Silvergate Bank, one of the few U.S. banks openly serving crypto-related businesses, added more crypto clients in the fourth quarter of 2019 but saw deposits and fee income from those clients drop.
The La Jolla, Calif.-based bank, which went public on the New York Stock Exchange under the trading symbol SI in November, released its earnings report before the market open on Wednesday.
The report lists a 4 percent decrease in deposits from the crypto industry despite the addition of 48 crypto clients. The commercial bank’s overall deposits decreased by 1.8 percent in the same quarter (Silvergate also serves non-crypto businesses).
In a press release, CEO Alan Lane attributed these new clients to the growth of the Silvergate Exchange Network (SEN), which allows commercial customers to instantly move U.S. dollars between different crypto exchanges. SEN transactions topped 14,400 in the fourth quarter, a 17 percent increase from Q3 2019.
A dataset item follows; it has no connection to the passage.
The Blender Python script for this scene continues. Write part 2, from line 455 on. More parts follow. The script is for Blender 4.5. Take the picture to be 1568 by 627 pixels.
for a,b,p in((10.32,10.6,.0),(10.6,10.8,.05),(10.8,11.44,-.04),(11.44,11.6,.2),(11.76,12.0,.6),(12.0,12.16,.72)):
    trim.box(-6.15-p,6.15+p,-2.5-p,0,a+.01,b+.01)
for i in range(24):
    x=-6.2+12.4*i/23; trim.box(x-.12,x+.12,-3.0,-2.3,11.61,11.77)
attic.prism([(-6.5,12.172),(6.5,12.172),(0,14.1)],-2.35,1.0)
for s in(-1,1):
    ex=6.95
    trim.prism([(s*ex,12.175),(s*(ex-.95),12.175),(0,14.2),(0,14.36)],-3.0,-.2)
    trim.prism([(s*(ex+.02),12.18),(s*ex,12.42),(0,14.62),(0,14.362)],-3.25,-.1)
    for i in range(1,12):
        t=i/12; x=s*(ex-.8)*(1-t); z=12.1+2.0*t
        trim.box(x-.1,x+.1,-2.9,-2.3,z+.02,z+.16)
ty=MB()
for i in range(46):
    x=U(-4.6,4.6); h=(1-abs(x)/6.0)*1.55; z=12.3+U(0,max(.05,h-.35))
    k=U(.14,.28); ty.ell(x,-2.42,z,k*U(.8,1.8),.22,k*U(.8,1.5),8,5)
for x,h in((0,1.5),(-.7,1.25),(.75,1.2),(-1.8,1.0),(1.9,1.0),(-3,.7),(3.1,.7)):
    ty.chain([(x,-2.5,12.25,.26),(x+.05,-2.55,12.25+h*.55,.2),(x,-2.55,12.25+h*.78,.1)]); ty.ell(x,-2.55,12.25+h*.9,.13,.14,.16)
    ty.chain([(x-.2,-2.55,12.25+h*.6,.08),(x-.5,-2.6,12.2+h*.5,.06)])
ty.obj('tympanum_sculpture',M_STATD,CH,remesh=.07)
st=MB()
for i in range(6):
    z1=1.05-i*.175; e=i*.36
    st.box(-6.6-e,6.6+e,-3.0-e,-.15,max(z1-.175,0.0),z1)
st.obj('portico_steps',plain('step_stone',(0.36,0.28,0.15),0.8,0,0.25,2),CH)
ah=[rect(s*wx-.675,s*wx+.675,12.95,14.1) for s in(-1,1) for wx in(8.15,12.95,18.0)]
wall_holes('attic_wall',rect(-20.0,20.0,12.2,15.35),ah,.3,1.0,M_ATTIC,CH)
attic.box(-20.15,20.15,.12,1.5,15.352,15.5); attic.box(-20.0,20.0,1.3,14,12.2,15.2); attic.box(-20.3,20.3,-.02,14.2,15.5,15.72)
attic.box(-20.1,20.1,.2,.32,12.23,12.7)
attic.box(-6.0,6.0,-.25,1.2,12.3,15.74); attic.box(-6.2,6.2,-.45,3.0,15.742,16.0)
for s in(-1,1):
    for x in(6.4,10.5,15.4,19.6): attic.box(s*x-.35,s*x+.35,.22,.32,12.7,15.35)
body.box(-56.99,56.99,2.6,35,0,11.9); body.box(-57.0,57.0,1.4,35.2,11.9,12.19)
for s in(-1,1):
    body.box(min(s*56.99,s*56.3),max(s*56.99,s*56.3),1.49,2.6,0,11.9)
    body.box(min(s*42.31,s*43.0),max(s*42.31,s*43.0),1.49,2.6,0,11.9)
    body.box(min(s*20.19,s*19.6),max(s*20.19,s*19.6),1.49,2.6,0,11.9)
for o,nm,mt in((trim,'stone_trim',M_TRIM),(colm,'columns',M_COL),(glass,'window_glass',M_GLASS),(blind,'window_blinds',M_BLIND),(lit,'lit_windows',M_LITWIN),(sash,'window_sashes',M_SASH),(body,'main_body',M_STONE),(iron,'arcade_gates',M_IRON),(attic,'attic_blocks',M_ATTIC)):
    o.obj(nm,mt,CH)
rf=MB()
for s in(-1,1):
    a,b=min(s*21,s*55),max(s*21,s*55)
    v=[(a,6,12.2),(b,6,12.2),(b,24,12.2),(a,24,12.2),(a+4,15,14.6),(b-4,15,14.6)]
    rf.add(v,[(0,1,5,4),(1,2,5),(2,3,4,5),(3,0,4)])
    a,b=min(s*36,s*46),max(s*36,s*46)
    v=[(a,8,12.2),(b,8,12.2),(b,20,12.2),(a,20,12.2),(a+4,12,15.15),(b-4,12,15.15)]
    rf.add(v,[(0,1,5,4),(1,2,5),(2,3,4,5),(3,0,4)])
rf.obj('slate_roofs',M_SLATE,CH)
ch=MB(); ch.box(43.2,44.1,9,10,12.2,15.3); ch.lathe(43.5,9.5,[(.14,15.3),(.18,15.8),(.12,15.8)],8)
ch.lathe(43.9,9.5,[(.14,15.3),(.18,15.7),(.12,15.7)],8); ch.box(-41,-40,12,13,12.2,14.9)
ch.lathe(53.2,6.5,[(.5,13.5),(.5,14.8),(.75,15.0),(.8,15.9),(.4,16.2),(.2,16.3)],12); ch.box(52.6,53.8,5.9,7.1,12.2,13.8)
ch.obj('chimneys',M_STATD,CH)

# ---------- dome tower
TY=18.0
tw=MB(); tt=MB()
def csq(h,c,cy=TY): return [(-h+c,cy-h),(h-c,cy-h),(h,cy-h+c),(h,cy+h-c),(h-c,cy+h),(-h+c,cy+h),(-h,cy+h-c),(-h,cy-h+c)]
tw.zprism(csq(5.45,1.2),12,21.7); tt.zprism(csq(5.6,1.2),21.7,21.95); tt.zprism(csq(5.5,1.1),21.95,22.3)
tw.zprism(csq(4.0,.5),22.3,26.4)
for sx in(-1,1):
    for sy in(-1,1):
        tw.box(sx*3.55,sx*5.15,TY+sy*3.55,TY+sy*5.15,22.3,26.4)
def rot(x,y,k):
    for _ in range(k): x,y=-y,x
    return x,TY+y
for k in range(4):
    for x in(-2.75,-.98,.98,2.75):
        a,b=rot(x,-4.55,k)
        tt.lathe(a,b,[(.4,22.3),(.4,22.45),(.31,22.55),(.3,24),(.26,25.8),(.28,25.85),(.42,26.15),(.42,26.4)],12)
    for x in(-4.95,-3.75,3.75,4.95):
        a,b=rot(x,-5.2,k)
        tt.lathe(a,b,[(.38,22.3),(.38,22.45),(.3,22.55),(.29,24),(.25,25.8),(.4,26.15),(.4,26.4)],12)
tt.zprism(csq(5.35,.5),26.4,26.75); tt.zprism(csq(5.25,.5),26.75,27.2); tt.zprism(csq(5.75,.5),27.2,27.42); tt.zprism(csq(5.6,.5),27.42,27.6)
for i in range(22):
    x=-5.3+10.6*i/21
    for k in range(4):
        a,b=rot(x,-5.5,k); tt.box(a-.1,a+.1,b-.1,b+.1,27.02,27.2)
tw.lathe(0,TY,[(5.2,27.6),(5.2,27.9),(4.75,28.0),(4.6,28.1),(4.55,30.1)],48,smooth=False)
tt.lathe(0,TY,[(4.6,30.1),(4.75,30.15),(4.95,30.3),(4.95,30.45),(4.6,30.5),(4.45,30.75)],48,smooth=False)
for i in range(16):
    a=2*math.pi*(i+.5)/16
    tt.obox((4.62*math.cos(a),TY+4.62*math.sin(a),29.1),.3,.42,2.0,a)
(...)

The cost of deposits for the bank, which holds $2.1 billion in assets, increased from 0.5 percent to 0.84 percent. The bank earned $1.4 million in fee income from its crypto customers, down 12.5 percent from $1.6 million last quarter.
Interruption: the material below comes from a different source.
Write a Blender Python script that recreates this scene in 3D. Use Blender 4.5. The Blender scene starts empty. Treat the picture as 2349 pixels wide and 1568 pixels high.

The bank added 11 digital currency exchanges (including over-the-counter trading desks), 21 institutional investors and 16 crypto businesses (i.e. mining operations or crypto application companies).
Silvergate’s net income decreased by around 45 percent, from $6.6 million in the third quarter to $3.6 million.
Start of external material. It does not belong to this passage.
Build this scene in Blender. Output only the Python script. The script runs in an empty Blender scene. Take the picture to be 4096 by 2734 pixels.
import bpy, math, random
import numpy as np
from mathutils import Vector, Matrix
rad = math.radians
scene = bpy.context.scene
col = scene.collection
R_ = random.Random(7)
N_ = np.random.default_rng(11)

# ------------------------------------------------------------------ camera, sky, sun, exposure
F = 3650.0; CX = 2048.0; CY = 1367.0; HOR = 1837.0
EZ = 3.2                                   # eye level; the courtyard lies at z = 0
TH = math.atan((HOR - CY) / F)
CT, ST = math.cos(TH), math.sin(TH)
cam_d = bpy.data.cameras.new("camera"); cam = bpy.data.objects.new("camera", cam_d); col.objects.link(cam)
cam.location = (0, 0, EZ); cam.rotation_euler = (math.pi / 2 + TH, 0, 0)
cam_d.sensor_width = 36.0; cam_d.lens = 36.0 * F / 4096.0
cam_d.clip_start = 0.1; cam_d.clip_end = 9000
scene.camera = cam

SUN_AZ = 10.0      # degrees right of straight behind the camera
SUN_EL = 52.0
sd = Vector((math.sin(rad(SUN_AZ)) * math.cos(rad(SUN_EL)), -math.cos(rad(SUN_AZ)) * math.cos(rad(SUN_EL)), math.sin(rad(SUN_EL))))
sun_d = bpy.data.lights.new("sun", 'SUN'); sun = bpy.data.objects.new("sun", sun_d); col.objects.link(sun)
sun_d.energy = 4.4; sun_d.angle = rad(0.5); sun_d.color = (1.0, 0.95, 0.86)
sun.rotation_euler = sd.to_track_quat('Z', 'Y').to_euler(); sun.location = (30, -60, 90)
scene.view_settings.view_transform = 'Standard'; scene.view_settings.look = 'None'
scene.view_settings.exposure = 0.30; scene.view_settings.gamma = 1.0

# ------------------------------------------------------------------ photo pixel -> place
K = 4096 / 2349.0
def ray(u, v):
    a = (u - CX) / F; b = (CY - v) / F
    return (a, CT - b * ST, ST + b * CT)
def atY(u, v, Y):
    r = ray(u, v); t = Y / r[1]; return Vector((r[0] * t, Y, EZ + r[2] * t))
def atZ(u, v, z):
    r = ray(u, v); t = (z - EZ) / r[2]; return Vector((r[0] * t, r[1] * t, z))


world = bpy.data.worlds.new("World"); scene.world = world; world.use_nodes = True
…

In 2013, Silvergate pivoted from traditional commercial banking to serving the cryptocurrency community as a rich resource of non-interest bearing deposits. The bank then converts these deposits into interest-bearing deposits at other banks, investment securities and loans.
Earlier this month, Silvergate launched the SEN Leverage product, which allows proprietary traders to put up bitcoin as collateral for fiat loans that they can then use to buy more bitcoin, similar to margin lending in the traditional markets.
Silvergate also made its first hire directly from the crypto industry, bringing on former Blockstream exec Benjamin Richman as director of digital currency.
This is a developing story and will be updated over the course of the day.